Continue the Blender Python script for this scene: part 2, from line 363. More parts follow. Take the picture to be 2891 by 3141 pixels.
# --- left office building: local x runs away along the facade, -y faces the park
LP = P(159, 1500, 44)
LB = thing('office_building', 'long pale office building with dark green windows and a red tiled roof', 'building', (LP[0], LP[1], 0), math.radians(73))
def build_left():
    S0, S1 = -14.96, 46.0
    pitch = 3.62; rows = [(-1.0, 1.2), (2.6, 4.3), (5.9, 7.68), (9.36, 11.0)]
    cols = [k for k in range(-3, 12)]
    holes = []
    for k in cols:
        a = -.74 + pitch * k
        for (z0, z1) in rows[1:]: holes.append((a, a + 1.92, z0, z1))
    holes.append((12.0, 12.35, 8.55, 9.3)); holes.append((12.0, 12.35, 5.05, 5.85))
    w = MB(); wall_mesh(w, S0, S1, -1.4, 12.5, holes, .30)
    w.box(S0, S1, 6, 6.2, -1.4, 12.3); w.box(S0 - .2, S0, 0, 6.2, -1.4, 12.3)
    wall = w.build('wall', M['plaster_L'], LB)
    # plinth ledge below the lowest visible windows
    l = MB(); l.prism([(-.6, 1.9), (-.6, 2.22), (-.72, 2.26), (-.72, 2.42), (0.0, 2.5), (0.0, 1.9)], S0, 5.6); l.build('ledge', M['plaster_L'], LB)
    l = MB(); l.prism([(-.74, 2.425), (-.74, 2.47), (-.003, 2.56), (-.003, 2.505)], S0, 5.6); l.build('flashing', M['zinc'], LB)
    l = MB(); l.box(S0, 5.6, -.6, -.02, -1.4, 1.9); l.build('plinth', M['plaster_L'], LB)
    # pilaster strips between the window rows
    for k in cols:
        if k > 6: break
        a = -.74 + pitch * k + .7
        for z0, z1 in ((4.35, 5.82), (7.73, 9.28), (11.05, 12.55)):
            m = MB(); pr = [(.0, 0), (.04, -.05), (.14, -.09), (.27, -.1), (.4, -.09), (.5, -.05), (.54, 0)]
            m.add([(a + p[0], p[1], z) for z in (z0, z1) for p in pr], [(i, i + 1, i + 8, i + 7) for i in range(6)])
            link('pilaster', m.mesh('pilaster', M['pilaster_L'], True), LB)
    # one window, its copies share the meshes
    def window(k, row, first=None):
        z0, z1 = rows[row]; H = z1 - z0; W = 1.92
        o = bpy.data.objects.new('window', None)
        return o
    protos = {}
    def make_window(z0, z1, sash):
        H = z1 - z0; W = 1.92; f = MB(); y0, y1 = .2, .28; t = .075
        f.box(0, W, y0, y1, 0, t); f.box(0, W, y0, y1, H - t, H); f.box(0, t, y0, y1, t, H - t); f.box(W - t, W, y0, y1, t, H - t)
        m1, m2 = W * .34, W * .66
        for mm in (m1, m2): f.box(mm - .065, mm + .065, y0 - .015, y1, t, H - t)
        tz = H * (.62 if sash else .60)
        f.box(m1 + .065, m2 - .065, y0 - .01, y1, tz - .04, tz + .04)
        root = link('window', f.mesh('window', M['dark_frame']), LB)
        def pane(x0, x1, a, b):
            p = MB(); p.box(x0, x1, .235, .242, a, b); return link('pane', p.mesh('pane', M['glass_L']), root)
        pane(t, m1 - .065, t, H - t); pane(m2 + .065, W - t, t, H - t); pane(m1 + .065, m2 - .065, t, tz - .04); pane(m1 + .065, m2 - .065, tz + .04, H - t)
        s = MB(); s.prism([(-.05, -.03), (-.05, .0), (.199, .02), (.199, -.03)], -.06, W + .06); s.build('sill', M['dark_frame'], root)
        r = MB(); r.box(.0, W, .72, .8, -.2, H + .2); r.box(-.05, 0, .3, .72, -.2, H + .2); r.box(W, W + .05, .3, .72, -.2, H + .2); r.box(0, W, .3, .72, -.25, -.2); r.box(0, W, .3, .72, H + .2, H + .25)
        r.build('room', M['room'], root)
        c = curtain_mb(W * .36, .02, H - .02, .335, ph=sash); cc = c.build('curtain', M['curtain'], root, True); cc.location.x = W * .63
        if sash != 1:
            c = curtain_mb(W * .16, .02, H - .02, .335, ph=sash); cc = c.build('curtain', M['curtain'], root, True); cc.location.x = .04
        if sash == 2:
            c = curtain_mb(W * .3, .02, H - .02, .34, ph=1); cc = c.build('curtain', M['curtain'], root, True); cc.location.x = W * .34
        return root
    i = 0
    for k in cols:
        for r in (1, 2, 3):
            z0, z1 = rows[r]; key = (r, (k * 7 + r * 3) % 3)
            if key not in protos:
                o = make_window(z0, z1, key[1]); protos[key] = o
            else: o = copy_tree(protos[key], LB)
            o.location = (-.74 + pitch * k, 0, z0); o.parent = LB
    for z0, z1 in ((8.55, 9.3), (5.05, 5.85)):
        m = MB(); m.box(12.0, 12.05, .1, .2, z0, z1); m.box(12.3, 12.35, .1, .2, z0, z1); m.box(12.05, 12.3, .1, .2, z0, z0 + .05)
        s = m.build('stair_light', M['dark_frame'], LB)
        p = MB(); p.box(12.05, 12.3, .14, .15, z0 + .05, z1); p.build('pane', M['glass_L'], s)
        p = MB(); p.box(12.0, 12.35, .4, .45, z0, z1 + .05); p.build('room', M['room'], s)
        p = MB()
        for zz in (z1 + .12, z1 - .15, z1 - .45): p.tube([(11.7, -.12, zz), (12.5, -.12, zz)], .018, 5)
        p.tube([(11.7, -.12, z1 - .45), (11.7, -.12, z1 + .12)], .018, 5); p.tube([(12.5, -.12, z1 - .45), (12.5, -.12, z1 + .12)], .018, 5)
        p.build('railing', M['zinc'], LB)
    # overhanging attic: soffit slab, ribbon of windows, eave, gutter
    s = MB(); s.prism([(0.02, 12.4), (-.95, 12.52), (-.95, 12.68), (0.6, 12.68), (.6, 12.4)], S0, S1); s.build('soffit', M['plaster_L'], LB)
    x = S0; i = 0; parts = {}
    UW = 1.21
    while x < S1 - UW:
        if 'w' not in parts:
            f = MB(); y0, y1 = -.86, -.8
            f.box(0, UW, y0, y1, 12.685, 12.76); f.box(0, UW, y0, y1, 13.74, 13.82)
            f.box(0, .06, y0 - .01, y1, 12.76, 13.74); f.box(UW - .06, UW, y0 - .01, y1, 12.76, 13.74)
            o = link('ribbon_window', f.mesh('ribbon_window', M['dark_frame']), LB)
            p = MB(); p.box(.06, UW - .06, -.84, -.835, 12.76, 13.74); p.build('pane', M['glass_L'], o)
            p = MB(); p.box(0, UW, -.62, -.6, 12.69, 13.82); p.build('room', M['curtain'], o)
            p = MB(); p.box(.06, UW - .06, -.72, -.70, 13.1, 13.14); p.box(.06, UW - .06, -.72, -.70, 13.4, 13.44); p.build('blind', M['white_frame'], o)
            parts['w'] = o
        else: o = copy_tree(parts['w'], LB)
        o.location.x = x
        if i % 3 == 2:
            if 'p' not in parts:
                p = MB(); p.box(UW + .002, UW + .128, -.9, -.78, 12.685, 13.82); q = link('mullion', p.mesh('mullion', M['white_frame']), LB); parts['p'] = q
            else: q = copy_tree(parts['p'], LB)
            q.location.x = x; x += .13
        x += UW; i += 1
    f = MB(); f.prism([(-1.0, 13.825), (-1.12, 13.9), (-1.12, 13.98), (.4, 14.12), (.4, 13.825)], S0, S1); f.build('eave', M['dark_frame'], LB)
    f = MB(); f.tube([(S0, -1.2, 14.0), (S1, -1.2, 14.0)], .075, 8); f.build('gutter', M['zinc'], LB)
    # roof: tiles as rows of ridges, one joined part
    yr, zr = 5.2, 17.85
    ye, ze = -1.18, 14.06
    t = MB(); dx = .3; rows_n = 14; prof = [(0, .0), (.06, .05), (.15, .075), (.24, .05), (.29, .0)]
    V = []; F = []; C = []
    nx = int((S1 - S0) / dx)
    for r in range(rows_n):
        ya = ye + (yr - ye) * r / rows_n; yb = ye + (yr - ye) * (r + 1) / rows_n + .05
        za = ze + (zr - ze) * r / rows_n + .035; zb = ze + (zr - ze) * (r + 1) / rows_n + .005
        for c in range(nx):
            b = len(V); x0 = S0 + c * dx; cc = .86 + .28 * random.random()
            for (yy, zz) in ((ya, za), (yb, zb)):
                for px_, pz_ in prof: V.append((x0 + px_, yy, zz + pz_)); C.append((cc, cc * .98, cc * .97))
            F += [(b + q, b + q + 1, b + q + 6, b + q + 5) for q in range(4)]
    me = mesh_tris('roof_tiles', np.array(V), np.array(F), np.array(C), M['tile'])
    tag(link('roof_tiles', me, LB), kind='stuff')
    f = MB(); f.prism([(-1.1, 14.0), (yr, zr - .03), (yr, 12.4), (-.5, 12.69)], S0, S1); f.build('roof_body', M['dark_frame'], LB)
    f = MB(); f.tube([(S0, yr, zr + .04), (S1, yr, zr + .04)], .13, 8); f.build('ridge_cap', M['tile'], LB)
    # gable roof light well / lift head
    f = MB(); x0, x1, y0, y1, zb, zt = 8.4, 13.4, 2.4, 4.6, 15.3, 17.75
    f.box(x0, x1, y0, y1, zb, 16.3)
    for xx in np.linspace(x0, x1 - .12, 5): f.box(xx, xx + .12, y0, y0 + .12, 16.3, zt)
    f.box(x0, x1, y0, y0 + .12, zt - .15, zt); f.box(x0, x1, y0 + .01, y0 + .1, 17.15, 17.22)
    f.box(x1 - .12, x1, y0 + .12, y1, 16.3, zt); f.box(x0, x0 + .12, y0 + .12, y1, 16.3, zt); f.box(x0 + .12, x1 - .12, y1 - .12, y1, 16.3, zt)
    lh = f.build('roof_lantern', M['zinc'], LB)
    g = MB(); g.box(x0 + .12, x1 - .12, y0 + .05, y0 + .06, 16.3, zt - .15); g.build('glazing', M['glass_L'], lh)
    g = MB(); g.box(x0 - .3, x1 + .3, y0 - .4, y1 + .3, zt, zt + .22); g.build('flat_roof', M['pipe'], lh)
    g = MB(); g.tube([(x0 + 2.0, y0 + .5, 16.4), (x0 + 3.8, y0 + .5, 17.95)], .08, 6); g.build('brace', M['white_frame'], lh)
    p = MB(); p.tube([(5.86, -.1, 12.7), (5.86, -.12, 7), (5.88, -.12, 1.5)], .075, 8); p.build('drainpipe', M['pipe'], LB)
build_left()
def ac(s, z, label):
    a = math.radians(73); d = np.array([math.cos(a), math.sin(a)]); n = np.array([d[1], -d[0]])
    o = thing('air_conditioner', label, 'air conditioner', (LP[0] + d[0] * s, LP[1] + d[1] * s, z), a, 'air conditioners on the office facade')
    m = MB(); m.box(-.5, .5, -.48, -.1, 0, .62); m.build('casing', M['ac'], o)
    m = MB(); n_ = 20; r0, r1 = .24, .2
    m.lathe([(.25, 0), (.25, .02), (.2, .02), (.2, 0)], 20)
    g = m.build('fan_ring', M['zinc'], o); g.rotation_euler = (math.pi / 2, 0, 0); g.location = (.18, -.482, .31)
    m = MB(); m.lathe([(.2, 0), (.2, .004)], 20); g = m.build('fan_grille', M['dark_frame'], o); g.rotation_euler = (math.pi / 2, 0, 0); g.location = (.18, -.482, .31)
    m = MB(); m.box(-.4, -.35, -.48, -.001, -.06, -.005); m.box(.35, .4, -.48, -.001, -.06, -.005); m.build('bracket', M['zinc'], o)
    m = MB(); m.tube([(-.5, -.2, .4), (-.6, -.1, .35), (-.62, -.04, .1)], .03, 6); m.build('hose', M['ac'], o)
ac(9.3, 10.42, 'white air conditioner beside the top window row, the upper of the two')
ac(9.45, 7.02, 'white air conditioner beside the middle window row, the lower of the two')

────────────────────

WHAT YOU HAVE TO DO |
Find the lines with the string "parts" and reproduce them.

RESPONSE TO THE EXERCISE |
Continue the Blender Python script for this scene: part 2, from line 363. More parts follow. Take the picture to be 2891 by 3141 pixels.
    x = S0; i = 0; parts = {}
        if 'w' not in parts:
            parts['w'] = o
        else: o = copy_tree(parts['w'], LB)
            if 'p' not in parts:
                p = MB(); p.box(UW + .002, UW + .128, -.9, -.78, 12.685, 13.82); q = link('mullion', p.mesh('mullion', M['white_frame']), LB); parts['p'] = q
            else: q = copy_tree(parts['p'], LB)